The other exceptions make the point, that.it was error to sentence the defendant to the penitentiary, he having been convicted, not of a felony, but simply of an assault and battery with intent to kill. It is true that it was held in the cases of State v. Hord, 8 S. C., 84 (1876), and Ex parte Bond, 9 S. C., 80 (1877), that it was error to sentence to the State penitentiary one who had been convicted of assault and battery with intent to kill, which is not a felony, but a mere misdemeanor. But those cases went upon the ground that at that time there was no special statute on the subject, which included misdemeanors; and that where imprisonment was imposed according to the common law, it was always in the county jail. The'court said: “Imprisonment in a penitentiary, under a judicial sentence, is regarded as more ignominious and degrading than confinement in a county jail. The power to commit to the penitentiary, on a conviction by a jury for some violation of the law, must be authorized by a positive provision; and if none can be found sanctioning its exercise, it cannot be enforced with even the semblance of legal warrant.” State v. Hord, supra.

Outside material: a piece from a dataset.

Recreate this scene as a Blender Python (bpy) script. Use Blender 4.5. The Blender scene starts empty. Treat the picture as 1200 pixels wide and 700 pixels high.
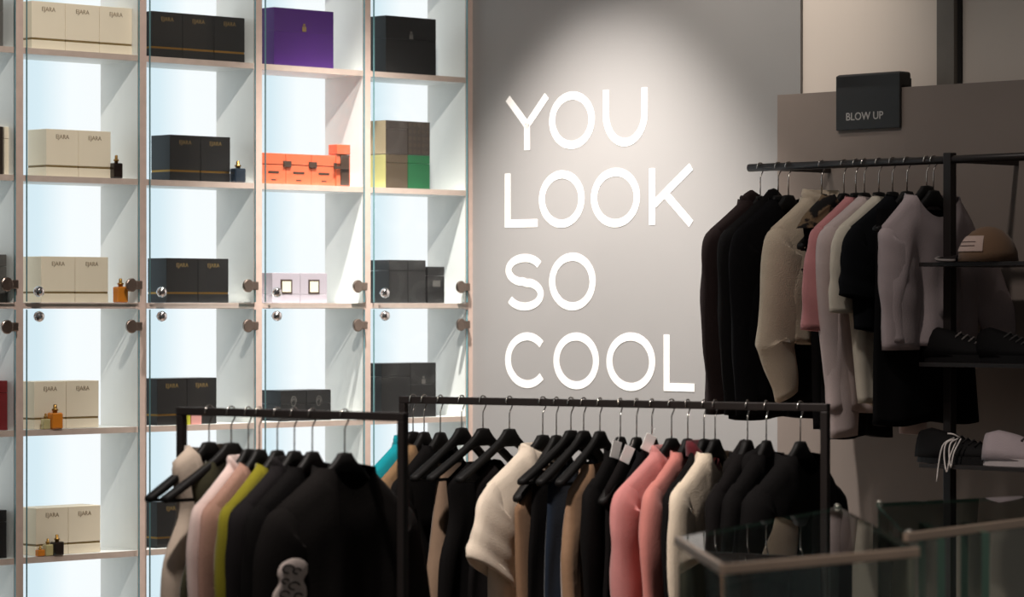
import bpy, bmesh, math, random
from mathutils import Vector, Matrix
S = bpy.context.scene
COL = S.collection
R = math.radians
# ------------------------------------------------------------ camera, world, lights
F = 3800.0            # focal length in pixels of the 1200 px wide frame
EYE = 1.55
HOR = 361.0           # row of the horizon
cam_d = bpy.data.cameras.new('camera')
cam = bpy.data.objects.new('camera', cam_d); COL.objects.link(cam)
cam_d.sensor_width = 36; cam_d.lens = F / 1200 * 36
cam_d.shift_y = (HOR - 350) / 1200
cam_d.clip_start = 0.1; cam_d.clip_end = 60
cam.location = (0, 0, EYE); cam.rotation_euler = (R(90), 0, 0)
cam_d.dof.use_dof = True; cam_d.dof.focus_distance = 9.9; cam_d.dof.aperture_fstop = 4.2
S.camera = cam
W = bpy.data.worlds.new('world'); S.world = W; W.use_nodes = True
W.node_tree.nodes['Background'].inputs[0].default_value = (1.0, 0.965, 0.94, 1)
W.node_tree.nodes['Background'].inputs[1].default_value = 0.075
S.view_settings.view_transform = 'Standard'; S.view_settings.look = 'None'
S.view_settings.gamma = 1; S.view_settings.exposure = 0.0
try: S.view_settings.use_curve_mapping = False
except Exception: pass
S.cycles.max_bounces = 10; S.cycles.transparent_max_bounces = 24
S.cycles.caustics_reflective = False; S.cycles.caustics_refractive = False

# cabinet frame: U along the cabinet front (right, away), VB into the cabinet ; wall frame: WD along the lettered wall, WN out of it
U = Vector((.718, .697, 0)).normalized(); VB = Vector((-U.y, U.x, 0))
F0 = Vector((-1.5434, 10.147, 0))
WD = -VB; WN = -U
C0 = Vector((-.1400, 11.510, 0))
def cab(u, d, z): return F0 + U*u + VB*d + Vector((0, 0, z))
def wal(t, n, z): return C0 + WD*t + WN*n + Vector((0, 0, z))
def on_line(px, P, D):
    """parameter s where the line P + s D (plan view) meets the sight line of image column px"""
    k = (px - 600)/F
    return (k*P.y - P.x)/(D.x - k*D.y)
def u_at(px, d): return on_line(px, F0 + VB*d, U)
def t_at(px, n): return on_line(px, C0 + WN*n, WD)
def z_at(py, P): return EYE - (py - HOR)*P.y/F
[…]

But soon after the above cases were decided, and most probably for the purpose of curing the very defect of the law disclosed by them, viz., in December, 1878, the general assembly passed an act (now embodied in section 2615 of the General Statutes), which provides as follows: “In every case in which imprisonment is provided as the punishment in whole or in part for any crime, such imprisonment shall be either in the penitentiary with or without hard labor, or in the county jail with or without hard labor, at the discretion of the Circuit Judge pronouncing the sentence.” The terms of this act expressly cover this case.

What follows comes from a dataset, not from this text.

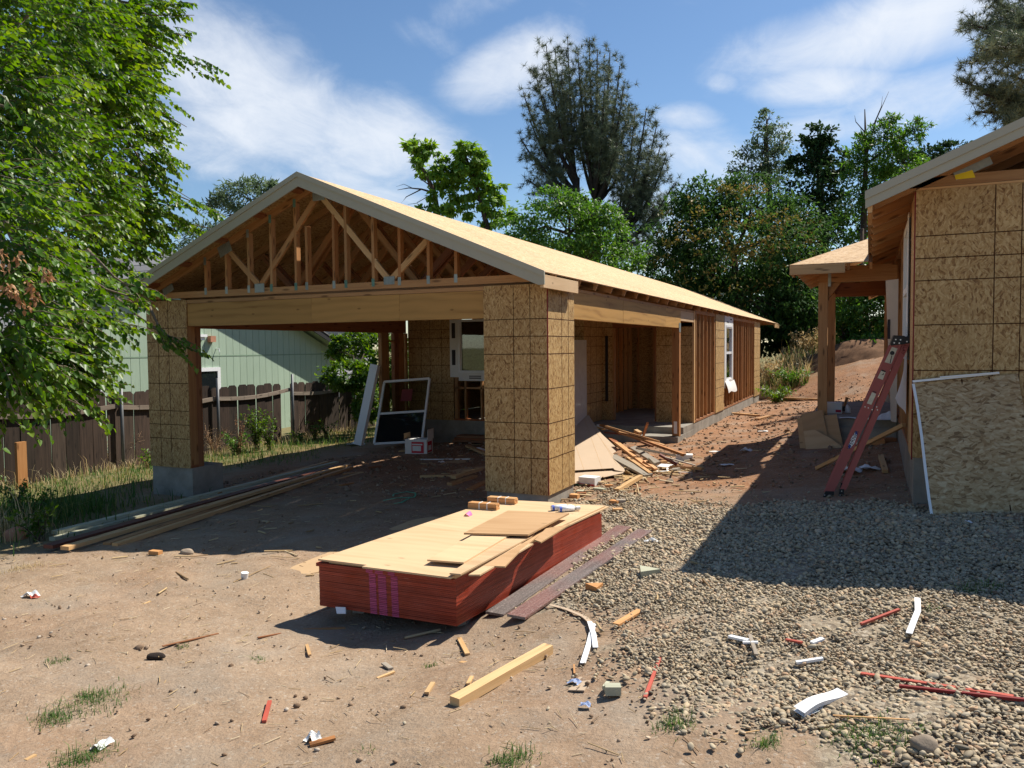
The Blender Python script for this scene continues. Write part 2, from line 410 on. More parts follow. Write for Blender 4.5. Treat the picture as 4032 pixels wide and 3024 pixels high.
STONE_RED = m_plain('reddish_stone', (.38, .19, .12), .85, .2, var=.22, scale=9, bump=.004)
MOUND = m_plain('mound_soil', (.15, .085, .048), .95, .1, var=.25, scale=5, bump=.02)
CHARCOAL = m_plain('dark_bark_lump', (.045, .035, .03), .95, .1, var=.3, scale=60, bump=.01)

def m_conc():
    t = NT('concrete'); o = t.obj()
    c = t.ramp(t.noise(o, 3.0, 7, .65), [(.3, (.19, .175, .15)), (.55, (.28, .26, .225)), (.75, (.35, .325, .28))])
    wv = t.n('ShaderNodeTexWave', wave_type='BANDS', bands_direction='Z'); t.l(o, wv.inputs['Vector']); wv.inputs['Scale'].default_value = 2.2; wv.inputs['Distortion'].default_value = 3
    t.bump(t.math('ADD', t.noise(o, 60, 4), t.math('MULTIPLY', wv.outputs['Fac'], .5)), .004, .5)
    return t.done(c, .9, .2)
CONC = m_conc()

def m_siding():     # painted sheet edges of the stacked boards, with pink factory stripes
    t = NT('painted_sheet_edge'); r = t.rnd(); o = t.obj()
    n1 = t.noise(t.map(o, (2, 2, 90)), 1.0, 4); n2 = t.noise(o, 7, 4)
    c = t.ramp(n1, [(.25, (.17, .020, .011)), (.6, (.33, .050, .024)), (.85, (.43, .09, .045))])
    c = t.hsv(c, .5, t.lin(n2, 1.1, .92), t.math('ADD', t.lin(n2, .75, 1.15), t.lin(r, -.16, .16)))
    scuff = t.noise(t.map(o, (9, 9, 260)), 1.0, 3, .6)
    c = t.mix(t.ramp(scuff, [(.70, 0), (.76, .75)]), c, (.55, .36, .27))
    t.bump(n1, .002, .5)
    return t.done(c, .5, .35)
SIDING_EDGE = m_siding()
def m_pinkstripe():
    t = NT('pink_factory_stripe'); o = t.obj(); n = t.noise(t.map(o, (3, 3, 80)), 1, 3)
    c = t.ramp(n, [(.3, (.30, .035, .11)), (.7, (.52, .10, .22))]); return t.done(t.hsv(c, .5, 1, t.lin(t.rnd(), .8, 1.15)), .5, .3)
PINKSTRIPE = m_pinkstripe()
def m_oldplank():
    t = NT('worn_dark_plank'); uv = t.uv()
    big = t.noise(t.map(uv, (.9, 1.5, 1)), 1, 3, dim='2D'); sp = t.noise(t.map(uv, (45, 160, 1)), 1, 3, .7, dim='2D'); gr = t.noise(t.map(uv, (2, 60, 1)), 1, 3, dim='2D')
    c = t.mix(t.ramp(big, [(.42, 0), (.6, 1)]), t.ramp(gr, [(.3, (.085, .075, .072)), (.7, (.18, .155, .148))]), t.ramp(gr, [(.3, (.13, .055, .048)), (.7, (.23, .12, .10))]))
    c = t.mix(t.ramp(sp, [(.54, 0), (.70, .7)]), c, (.52, .46, .41))
    return t.done(c, t.lin(big, .28, .5), .55)
OLDPLANK = m_oldplank()

def m_glass(name, tint=(.02, .025, .03)):
    t = NT(name); t.t.nodes.remove(t.b)
    gl = t.n('ShaderNodeBsdfGlossy'); gl.inputs['Roughness'].default_value = .02; gl.inputs['Color'].default_value = (.9, .93, .95, 1)
    tr = t.n('ShaderNodeBsdfTransparent'); tr.inputs['Color'].default_value = (.72, .78, .76, 1)
    fr = t.n('ShaderNodeFresnel'); fr.inputs['IOR'].default_value = 1.5
    mx = t.n('ShaderNodeMixShader'); t.l(t.math('ADD', t.math('MULTIPLY', fr.outputs[0], 1.3), .04, True), mx.inputs[0]); t.l(tr.outputs[0], mx.inputs[1]); t.l(gl.outputs[0], mx.inputs[2])
    t.l(mx.outputs[0], t.out.inputs[0]); return t.m
GLASS = m_glass('window_glass')
GLASS_DARK = NT('dark_glass').done((.012, .016, .018), .04, .6)

def m_green_siding():
    t = NT('green_house_paint'); uv = t.uv(); o = t.obj()
    gr = t.noise(t.map(o, (30, 30, 2.5)), 1, 4)
    c = t.ramp(t.math('ADD', t.math('MULTIPLY', t.noise(o, .8, 4), .5), t.math('MULTIPLY', gr, .5)), [(.3, (.30, .395, .30)), (.7, (.375, .475, .375))])
    t.bump(gr, .003, .4); return t.done(t.hsv(c, .5, 1, t.lin(t.rnd(), .96, 1.04)), .75, .2)
GREENSIDE = m_green_siding()
def m_shingle():
    t = NT('grey_shingle'); c = t.ramp(t.noise(t.obj(), 40, 4, .7), [(.3, (.14, .14, .145)), (.7, (.27, .27, .27))])
    return t.done(t.hsv(c, .5, 1, t.lin(t.rnd(), .75, 1.25)), .9, .15)
SHINGLE = m_shingle()
ROOFEDGE = m_plain('dark_roof_edge', (.028, .028, .03), .7, .2)

def m_ground():
    t = NT('bare_soil'); p = t.pos()
    n1 = t.noise(p, .55, 6, .6); n2 = t.noise(p, 5, 8, .68); n3 = t.noise(p, 38, 6, .7)
    tan = t.ramp(t.math('ADD', t.math('MULTIPLY', n2, .5), t.math('MULTIPLY', n3, .5)), [(.3, (.20, .138, .088)), (.5, (.295, .212, .143)), (.68, (.375, .28, .195)), (.85, (.47, .38, .285))])
    ora = t.ramp(t.math('ADD', t.math('MULTIPLY', n2, .5), t.math('MULTIPLY', n3, .5)), [(.3, (.16, .075, .036)), (.5, (.265, .135, .070)), (.68, (.34, .19, .107)), (.85, (.42, .27, .17))])
    f = t.math('ADD', t.attr('orange'), t.math('MULTIPLY', t.math('SUBTRACT', n1, .5), 1.3), True)
    c = t.mix(f, tan, ora)
    c = t.mix(t.math('MULTIPLY', t.ramp(t.noise(p, 1.3, 5, .6), [(.5, 0), (.68, 1)]), .5), c, (.29, .25, .20))
    gp_ = t.vor(p, 75).outputs; sepc = t.n('ShaderNodeSeparateColor'); t.l(gp_['Color'], sepc.inputs[0])
    c = t.mix(t.math('MULTIPLY', t.ramp(sepc.outputs[0], [(.84, 0), (.86, 1)], 'CONSTANT'), .4), c, t.ramp(sepc.outputs[1], [(0, (.16, .13, .10)), (.5, (.31, .26, .205)), (1, (.47, .42, .35))]))
    c = t.hsv(c, .5, 1.0, t.lin(t.noise(t.map(p, (1, 2.6, 1), rot=(0, 0, .5)), .8, 4, .6), .72, 1.28))
    gv = t.vor(p, 46).outputs; sg = t.n('ShaderNodeSeparateColor'); t.l(gv['Color'], sg.inputs[0])
    c = t.mix(t.math('MULTIPLY', t.attr('gravelly'), .85), c, t.ramp(sg.outputs[0], [(0, (.13, .11, .085)), (.4, (.25, .205, .145)), (.75, (.33, .28, .205)), (1, (.42, .37, .29))]))
    gr = t.attr('grassy')
    c = t.mix(t.math('MULTIPLY', gr, t.ramp(n2, [(.3, .4), (.6, 1)])), c, t.ramp(n3, [(.3, (.055, .075, .02)), (.7, (.17, .16, .06))]))
    h = t.math('ADD', t.math('ADD', t.math('MULTIPLY', n3, .5), t.math('MULTIPLY', n2, 1.3)), t.math('MULTIPLY', gp_['Distance'], -.10))
    t.bump(h, .022, .8)
    return t.done(c, .95, .12)
SOIL = m_ground()
def m_tint(name, stops, rough=.8, spec=.2, trans=0.0, bump=0, gain=1.0):
    stops = [(p, tuple(min(1, x*gain) for x in c)) for p, c in stops]
    """colour from the per-face 'tint' attribute; optional translucency for leaves"""
    t = NT(name); c = t.ramp(t.attr('tint'), stops); t.done(c, rough, spec)
    if trans:
        tr = t.n('ShaderNodeBsdfTranslucent'); t.l(t.hsv(c, .485, 1.15, 1.9), tr.inputs['Color'])
        mx = t.n('ShaderNodeMixShader'); mx.inputs[0].default_value = trans; t.l(t.b.outputs[0], mx.inputs[1]); t.l(tr.outputs[0], mx.inputs[2]); t.l(mx.outputs[0], t.out.inputs[0])
    if bump: t.bump(t.noise(t.pos(), 160, 3), .002, bump)
    return t.m
PEBBLE = m_tint('river_pebbles', [(0, (.11, .095, .07)), (.2, (.21, .17, .115)), (.4, (.31, .245, .155)), (.6, (.28, .24, .175)), (.75, (.39, .315, .205)), (.9, (.32, .20, .115)), (1, (.52, .44, .32))], .75, .3, bump=.5, gain=1.25)
CLOD = m_tint('soil_crumbs', [(0, (.13, .085, .055)), (.4, (.24, .165, .11)), (.8, (.34, .255, .18)), (1, (.44, .38, .31))], .95, .1)
STRAW = m_tint('straw', [(0, (.16, .09, .05)), (.3, (.38, .26, .13)), (.7, (.50, .37, .20)), (1, (.62, .52, .36))], .8, .2)
GRASS = m_tint('grass_blades', [(0, (.035, .085, .02)), (.6, (.07, .15, .035)), (.85, (.17, .20, .06)), (1, (.38, .31, .14))], .6, .25, .3)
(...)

It is urged, however, that the section, as it appears in the General Statutes, is a part of chapter CX., the heading of which is, “Of Felonies, Accessories, and Abettors,” and that therefore the act must be construed as applying alone to “felonies.” We cannot accept such a narrow construction, which, as it seems to us, is conclusively negatived, not only by the time at which the act was passed, and the fact that so far as felonies were con*9cerned, there was no necessity for it, but by the very terms of the act itself — “In every case in which imprisonment is provided,” &c. Besides, as originally passed, the act had no connection with any particular grade of offences, but was an isolated independent act, “to amend the law respecting the punishment of crime.” 16 Stat., 45B. We have no doubt that the act was afterwards put into the General Statutes, and placed in the aforesaid chapter, in connection with other provisions on the subject of the criminal law, merely for the sake of order and convenience of reference.

The judgment of this court is, that the judgment of the Circuit Court be affirmed.